Saturday, 26 January 2013

Diggers, shags and snow

After waiting for a couple of days for the swell to drop a small group of us headed out to the island for a couple of nights. It was cold, very cold with a bitter east wind and the swell was still quite big and though there was no snow on the island either side of the Forth was well covered almost down to sea level.

Bass rock with a back drop of snow
   It was the first time I had seen the demolition works of the week before. It has to be said that the island isn't probably looking at  it s best at the moment what with the aftermath of the seals combined with the demolition works, the storm damage and the still on going building works at the Lowlight. However bearing it mind that 15 ton vehicles have been running about the place and a big building has been knocked down, crushed and disposed off the island could have looked a lot worse. But the whole place will be tidied up and looking a lot better in time for the first visitors at Easter. The seabird researchers were mainly over to count and identify roosting shags as part of the project to see where they go and what they do over winter.
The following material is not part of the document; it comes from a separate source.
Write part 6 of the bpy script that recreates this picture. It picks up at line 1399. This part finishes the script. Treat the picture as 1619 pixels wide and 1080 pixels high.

But they also checked the coast for dead birds that had succumbed during the period of rough weather. Shags find it difficult to feed in rough, windy weather so a prolonged period can cause them to starve. As many of the shags have coloured and coded rings on their legs if you find a shag on a shoreline this winter check it for rings and make a note of its code. You can then send it to SNH who will forward it to the right researchers.

The next morning we had a surprise as it had snowed in the night. Just a light sprinkle but enough to cover the worst of the mess and a rare sight on the Isle of May.

One of the dead shags with a covering of snow

The big swells of the winter have moved many landmarks of the island. This big plastic tank had sat on Rona 40 yards from the sea but has now been washed to a gully about 30 yards away. It is quite scary and hard to believe the size of the seas that would have done this.
 There are still plenty of seals around the island watching with interest the funny people slipping around on the rocks!.